The Government is giving an $18 million loan to the backers of a massive and once-controversial dam in Central Hawke’s Bay to test if it truly is viable.
By Linda Hall, Local Democracy Reporter
Associate Minister for Regional Development Mark Patterson announced the loan to the Tukituki Water Security Project (TWSP) from the Government’s Regional Infrastructure Fund (RIF) on Tuesday morning.
The site of its proposed dam is in the headwaters of the Makaroro River on the same footprint as the ill-fated Ruataniwha Dam concept, which was first mooted about 13 years ago.
Various attempts to get the dam off the ground have been mired in controversy since it was first supported with $20m of Hawke’s Bay Regional Council (HBRC) funding.
It was eventually abandoned by HBRC in 2018 after a Supreme Court finding against the flooding of DoC land required by the dam, which had protected conservation status.
It would be the largest capital project ever undertaken in Hawke’s Bay, and the largest water storage project built in New Zealand since Clyde was completed by the Government in 1993.
TWSP has access to the intellectual property purchased by Water Holdings Hawke’s Bay for the old Ruataniwha Water Storage Scheme, including consents and has now secured the $18 million loan for engineering, environmental and commercial work to help decide if the facility is viable.
If the dam goes ahead, the Tukituki Water Security Project says its modelling suggests it would create 200-300 jobs during construction.
Once built, it would increase Hawke’s Bay’s GDP by up to $693 million and would support more than 1800 new permanent jobs – the equivalent of lifting total regional employment by more than 2%, it says.
It says over the project’s lifetime, the total economic benefit ranged from $1 billion to $5b depending on the extent of land-use change, with up to $195m a year in additional government revenue.
TWSP chair Mike Petersen said they were grateful for the Government’s continued confidence in the project and in Hawke’s Bay as a region.
“We are equally grateful to mana whenua, iwi and to the more than 60 visionary local businesses and water users who have backed this project, demonstrating clearly that Hawke’s Bay wants to secure its own future.”
Petersen said the case for water storage in Hawke’s Bay was urgent and well-evidenced.
“This announcement moves us from asking whether this project is feasible to answering whether it is viable,” he said.
“The Hawke’s Bay Regional Water Assessment report concluded that even with significant improvements in water use, efficiency and conservation, by 2040 the region could experience a shortfall between demand and supply of freshwater of nearly 25 million cubic metres.”
He said water scarcity was already preventing businesses from investing and growing in the region, while climate projections point to reduced river flows and worsening droughts, particularly in spring and El Niño summers.

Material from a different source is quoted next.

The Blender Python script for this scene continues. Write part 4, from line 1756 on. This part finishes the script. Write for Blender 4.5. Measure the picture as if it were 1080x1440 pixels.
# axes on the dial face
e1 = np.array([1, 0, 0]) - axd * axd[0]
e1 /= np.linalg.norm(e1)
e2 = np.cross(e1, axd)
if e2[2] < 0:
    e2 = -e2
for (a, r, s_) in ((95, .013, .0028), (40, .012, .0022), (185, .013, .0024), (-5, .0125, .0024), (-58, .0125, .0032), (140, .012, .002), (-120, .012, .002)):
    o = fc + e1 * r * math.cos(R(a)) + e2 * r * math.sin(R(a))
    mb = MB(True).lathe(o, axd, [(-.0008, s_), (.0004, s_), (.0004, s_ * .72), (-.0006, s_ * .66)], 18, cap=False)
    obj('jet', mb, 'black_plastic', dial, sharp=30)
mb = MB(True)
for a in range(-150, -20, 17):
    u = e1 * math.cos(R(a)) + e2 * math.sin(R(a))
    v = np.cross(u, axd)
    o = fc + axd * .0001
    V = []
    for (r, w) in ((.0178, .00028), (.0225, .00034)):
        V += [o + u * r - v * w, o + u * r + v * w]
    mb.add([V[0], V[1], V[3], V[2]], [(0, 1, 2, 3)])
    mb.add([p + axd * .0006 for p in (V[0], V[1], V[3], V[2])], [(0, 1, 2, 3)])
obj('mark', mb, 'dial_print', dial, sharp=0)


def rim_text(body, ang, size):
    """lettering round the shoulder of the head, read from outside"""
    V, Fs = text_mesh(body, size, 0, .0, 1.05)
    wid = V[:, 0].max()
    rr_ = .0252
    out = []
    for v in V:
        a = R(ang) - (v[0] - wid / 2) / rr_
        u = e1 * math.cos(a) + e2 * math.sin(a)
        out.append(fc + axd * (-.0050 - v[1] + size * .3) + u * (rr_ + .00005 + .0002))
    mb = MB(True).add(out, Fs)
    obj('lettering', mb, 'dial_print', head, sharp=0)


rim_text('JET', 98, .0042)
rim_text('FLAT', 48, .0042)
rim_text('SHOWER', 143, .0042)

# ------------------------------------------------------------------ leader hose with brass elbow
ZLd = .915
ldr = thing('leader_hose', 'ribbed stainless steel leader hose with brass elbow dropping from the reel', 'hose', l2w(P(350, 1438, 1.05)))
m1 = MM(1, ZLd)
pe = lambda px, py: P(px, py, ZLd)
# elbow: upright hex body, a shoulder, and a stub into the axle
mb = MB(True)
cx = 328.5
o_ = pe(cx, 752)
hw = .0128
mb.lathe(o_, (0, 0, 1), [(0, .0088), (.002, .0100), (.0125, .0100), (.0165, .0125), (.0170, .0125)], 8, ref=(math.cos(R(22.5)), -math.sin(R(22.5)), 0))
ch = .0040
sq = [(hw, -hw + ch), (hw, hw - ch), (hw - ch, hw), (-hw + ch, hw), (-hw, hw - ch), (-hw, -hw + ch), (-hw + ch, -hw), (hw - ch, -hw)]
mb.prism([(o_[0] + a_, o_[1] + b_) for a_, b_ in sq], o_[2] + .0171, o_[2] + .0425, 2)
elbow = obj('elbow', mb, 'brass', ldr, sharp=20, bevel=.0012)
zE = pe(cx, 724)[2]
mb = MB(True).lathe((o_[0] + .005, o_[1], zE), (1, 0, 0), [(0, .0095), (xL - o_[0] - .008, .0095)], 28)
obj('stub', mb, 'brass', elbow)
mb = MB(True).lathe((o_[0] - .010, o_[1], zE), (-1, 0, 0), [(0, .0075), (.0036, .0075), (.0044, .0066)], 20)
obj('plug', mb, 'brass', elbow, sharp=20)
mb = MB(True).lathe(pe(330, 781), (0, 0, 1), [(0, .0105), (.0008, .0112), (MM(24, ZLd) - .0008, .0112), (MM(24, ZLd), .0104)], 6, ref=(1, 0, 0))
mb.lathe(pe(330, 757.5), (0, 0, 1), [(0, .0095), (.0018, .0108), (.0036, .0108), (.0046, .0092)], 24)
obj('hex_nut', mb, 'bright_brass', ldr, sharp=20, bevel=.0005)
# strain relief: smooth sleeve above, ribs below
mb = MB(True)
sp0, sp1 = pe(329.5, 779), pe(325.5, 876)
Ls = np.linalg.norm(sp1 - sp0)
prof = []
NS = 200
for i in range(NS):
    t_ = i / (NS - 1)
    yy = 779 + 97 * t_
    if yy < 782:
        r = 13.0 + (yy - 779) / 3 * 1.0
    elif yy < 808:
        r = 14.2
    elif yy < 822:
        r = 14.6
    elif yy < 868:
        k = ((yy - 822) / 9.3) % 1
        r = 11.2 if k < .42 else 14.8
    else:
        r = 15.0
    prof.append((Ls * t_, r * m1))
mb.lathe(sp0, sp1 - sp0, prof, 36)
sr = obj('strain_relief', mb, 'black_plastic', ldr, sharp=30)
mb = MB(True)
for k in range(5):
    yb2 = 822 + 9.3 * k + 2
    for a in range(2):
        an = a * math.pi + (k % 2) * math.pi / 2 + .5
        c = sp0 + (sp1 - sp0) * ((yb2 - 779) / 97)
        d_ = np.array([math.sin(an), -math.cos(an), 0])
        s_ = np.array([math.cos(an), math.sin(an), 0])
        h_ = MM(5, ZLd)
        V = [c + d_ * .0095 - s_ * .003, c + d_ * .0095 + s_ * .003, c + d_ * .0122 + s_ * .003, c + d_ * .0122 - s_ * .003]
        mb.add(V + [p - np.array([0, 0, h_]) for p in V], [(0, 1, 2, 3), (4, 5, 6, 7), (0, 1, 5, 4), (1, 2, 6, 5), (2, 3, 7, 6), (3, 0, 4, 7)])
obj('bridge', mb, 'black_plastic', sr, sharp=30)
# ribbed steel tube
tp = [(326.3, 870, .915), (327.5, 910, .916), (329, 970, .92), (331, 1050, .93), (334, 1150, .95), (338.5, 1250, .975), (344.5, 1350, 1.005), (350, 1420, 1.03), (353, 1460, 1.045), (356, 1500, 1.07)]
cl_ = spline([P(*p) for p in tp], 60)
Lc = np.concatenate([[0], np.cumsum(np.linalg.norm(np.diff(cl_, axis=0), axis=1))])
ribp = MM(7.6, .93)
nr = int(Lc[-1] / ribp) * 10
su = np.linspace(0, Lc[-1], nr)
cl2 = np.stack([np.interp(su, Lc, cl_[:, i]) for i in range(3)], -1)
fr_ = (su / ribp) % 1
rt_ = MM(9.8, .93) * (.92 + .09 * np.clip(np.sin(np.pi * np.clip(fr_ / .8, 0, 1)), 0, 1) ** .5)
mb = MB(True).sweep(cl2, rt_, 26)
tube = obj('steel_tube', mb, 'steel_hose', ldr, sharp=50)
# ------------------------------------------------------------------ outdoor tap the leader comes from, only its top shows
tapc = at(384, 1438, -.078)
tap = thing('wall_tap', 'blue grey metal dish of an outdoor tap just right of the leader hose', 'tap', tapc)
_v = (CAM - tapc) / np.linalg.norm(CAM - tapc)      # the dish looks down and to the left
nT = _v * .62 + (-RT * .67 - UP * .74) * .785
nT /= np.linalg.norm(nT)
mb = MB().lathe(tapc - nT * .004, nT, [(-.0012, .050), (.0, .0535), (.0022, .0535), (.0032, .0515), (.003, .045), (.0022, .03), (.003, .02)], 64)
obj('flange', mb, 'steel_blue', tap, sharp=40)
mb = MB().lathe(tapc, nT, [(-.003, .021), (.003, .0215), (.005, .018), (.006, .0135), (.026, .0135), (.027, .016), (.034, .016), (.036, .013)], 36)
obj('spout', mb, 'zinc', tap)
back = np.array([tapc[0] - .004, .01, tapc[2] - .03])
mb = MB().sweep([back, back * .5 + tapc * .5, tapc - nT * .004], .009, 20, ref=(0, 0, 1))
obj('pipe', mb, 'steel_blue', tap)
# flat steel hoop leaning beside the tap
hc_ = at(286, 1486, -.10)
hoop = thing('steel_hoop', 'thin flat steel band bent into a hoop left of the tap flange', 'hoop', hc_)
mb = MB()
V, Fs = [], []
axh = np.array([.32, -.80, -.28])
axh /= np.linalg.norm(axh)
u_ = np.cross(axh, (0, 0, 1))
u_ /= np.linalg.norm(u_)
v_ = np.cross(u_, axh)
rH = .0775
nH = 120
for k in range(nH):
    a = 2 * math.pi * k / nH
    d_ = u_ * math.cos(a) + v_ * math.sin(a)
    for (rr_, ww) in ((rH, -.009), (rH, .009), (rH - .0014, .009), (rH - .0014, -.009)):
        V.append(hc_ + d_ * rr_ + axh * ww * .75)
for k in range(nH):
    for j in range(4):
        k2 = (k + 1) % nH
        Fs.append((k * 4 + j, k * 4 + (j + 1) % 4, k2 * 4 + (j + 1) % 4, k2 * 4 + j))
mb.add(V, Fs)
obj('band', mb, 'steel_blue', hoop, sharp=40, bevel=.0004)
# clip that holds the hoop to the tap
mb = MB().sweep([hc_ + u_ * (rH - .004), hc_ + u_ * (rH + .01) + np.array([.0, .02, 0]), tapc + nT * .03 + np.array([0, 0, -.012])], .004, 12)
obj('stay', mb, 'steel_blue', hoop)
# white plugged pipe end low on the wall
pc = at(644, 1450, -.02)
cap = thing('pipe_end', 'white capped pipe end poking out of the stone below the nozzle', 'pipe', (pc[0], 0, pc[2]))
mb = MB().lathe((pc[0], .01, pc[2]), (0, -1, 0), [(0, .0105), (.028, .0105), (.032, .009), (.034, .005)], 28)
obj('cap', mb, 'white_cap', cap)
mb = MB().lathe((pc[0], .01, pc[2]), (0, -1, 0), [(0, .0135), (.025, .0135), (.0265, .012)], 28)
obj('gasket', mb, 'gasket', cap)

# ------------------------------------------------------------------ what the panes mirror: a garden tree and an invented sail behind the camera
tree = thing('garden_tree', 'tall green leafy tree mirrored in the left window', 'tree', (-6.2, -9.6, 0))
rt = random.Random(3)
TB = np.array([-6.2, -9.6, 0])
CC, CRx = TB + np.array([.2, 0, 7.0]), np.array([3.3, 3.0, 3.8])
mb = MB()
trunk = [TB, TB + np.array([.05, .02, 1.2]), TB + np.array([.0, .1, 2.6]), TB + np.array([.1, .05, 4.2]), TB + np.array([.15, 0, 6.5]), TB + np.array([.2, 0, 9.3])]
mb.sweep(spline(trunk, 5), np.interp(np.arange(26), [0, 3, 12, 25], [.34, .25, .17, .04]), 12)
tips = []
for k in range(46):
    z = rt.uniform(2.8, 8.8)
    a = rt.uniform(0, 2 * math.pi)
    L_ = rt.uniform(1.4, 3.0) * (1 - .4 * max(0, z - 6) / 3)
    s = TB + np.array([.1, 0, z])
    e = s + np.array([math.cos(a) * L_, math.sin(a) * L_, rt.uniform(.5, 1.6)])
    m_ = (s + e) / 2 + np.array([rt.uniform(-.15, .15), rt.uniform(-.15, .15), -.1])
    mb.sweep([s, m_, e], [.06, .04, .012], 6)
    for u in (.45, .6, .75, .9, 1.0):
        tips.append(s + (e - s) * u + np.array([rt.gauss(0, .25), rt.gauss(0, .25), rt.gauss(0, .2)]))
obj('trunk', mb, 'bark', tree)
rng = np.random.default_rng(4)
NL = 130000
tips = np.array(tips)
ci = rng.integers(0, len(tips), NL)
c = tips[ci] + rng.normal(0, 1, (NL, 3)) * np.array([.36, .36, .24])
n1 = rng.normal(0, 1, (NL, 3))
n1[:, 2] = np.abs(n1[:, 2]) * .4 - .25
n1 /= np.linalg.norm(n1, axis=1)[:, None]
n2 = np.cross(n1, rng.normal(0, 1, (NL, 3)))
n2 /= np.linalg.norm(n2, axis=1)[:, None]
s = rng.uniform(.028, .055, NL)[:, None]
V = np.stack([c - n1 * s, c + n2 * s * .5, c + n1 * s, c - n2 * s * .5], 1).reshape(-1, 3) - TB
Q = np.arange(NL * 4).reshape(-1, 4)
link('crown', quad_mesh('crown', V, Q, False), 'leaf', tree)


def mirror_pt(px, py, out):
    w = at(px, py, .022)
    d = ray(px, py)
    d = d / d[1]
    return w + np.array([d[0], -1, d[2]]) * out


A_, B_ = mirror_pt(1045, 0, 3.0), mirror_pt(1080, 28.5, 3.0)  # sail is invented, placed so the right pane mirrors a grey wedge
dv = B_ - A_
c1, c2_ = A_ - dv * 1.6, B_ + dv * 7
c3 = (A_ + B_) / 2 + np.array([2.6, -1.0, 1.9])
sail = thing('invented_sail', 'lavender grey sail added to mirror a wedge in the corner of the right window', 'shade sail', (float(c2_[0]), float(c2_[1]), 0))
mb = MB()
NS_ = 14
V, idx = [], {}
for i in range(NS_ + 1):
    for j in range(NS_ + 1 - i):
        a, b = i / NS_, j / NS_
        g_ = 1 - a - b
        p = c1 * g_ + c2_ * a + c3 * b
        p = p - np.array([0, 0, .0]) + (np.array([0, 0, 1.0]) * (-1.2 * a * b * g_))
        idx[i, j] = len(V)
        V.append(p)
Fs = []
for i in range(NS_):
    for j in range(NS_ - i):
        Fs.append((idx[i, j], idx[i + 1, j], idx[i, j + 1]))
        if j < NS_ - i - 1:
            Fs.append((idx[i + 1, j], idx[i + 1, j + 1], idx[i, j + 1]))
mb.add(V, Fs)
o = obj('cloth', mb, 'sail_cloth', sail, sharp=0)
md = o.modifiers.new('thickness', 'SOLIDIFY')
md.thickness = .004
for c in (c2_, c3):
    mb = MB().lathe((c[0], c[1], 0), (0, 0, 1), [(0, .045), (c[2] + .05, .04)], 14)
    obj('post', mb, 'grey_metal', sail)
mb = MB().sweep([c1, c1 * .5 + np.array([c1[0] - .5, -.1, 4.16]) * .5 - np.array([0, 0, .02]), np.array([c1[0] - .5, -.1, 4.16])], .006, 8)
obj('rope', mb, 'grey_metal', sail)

“Water storage is not a silver bullet when it comes to solving water security, however, it must be part of the solution alongside other water efficiency measures.”
Up to 20% of stored water would be used to improve and restore the health of the Tukituki River and other waterways with higher low flows. Communities would benefit from additional urban water supply and new recreational facilities at and around the reservoir.
With the new loan from the Government’s Regional Infrastructure Fund, the next phase of work running through 2027 will include detailed engineering and design, financing and commercial work, in preparation for procurement and a final investment decision in 2028.
“We are under no illusions about the significance of what we are proposing,” said Petersen.
“Water storage is not new to New Zealand, but it is new to Hawke’s Bay. This will be a game changer for our region.”
Last year, Hawke’s Bay Regional Council announced it preferred the development of a smaller $225 million water storage facility further north, on a tributary of the Ngāruroro River, with the costs shared with the Government, supported by a 2020 loan from the Provincial Growth Fund.